I used the \1 backreference as I didn't see the need to capture the other groups from the regular expression. It might also be a good idea to use the * quantifier (instead of +) in case there is nothing preceding or following the delimiters. If you want to capture all of the groups then you can use the following:

WITH phrases AS (
  SELECT 'stackoverflow is awesome. Begin beginHello,
 World!End end It has everything!' AS phrase
    FROM dual
)
SELECT REGEXP_REPLACE(phrase, '(.+Begin begin)(.+)(End end.+)', '\2', 1, 1, 'n')
  FROM phrases;

UPDATE - FYI, I tested with [[:print:]] and it doesn't work. This is not surprising since [[:print:]] is supposed to match printable characters. It doesn't match anything with an ASCII value below 32 (a space). You need to use ..

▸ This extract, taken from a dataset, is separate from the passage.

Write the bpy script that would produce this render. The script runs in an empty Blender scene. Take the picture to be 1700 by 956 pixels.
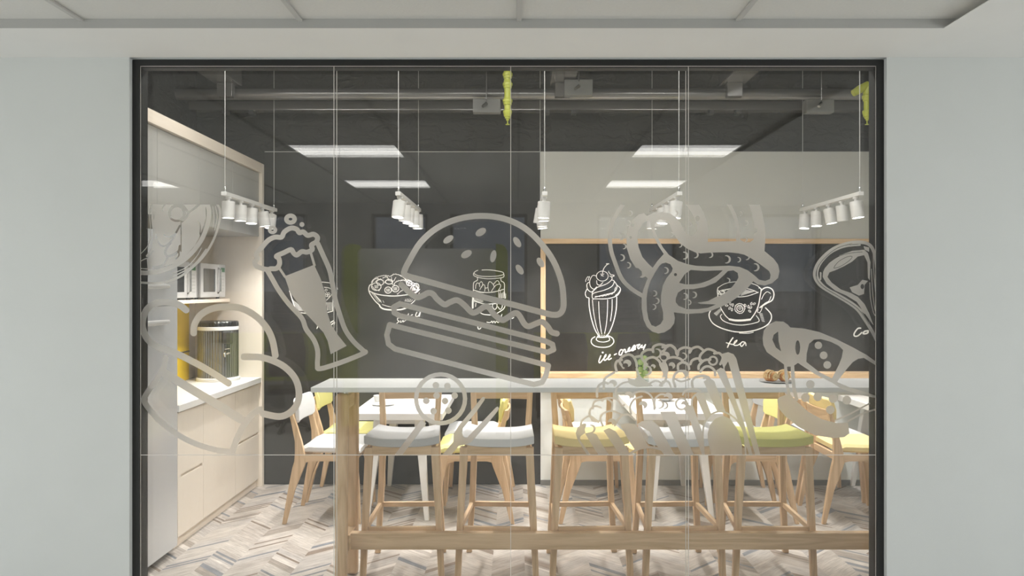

UPDATE #2 - per update to question - I don't think a regex will work the way you want it to. Adding the lazy quantifier to (.+) has no effect and Oracle regular expressions don't have lookahead. There are a couple of things you might do, one is to use INSTR() and SUBSTR():

WITH phrases AS (
  SELECT 'stackoverflow is awesome. Begin beginHello,
 World!End end It has everything!End endTESTTESTTEST' AS phrase
    FROM dual
)
SELECT SUBSTR(phrase, str_start, str_end - str_start) FROM (
    SELECT INSTR(phrase, 'Begin begin') + LENGTH('Begin begin') AS str_start
         , INSTR(phrase, 'End end') AS str_end, phrase
      FROM phrases
);

Another is to combine INSTR() and SUBSTR() with a regular expression:

WITH phrases AS (
  SELECT 'stackoverflow is awesome. Begin beginHello,
 World!End end It has everything!End endTESTTESTTEST' AS phrase
    FROM dual
)
SELECT REGEXP_REPLACE(SUBSTR(phrase, 1, INSTR(phrase, 'End end') + LENGTH('End end')), '.+Begin begin(.+)End end.+', '\1', 1, 1, 'n')
  FROM phrases;

Answer 2

Try this regex:

([[:print:]]+Begin begin)(.+?)(End end[[:print:]]+)

Sample usage:

SELECT regexp_replace(
         phrase ,
         '([[:print:]]+Begin begin)(.+?)(End end[[:print:]]+)',
         '\2',
         1,  -- Start at the beginning of the phrase
         0,  -- Replace ALL occurences
         'n' -- Let dot meta character matches new line character
)
FROM
  (SELECT 'stackoverflow is awesome. Begin beginHello, '
    || chr(10)
    || ' World!End end It has everything!' AS phrase
  FROM DUAL
  )

The dot meta character (.) matches any character in the database character set and the new line character. However, when regexp_replace is called, the match_parameter must contain n switch for dot matches new lines.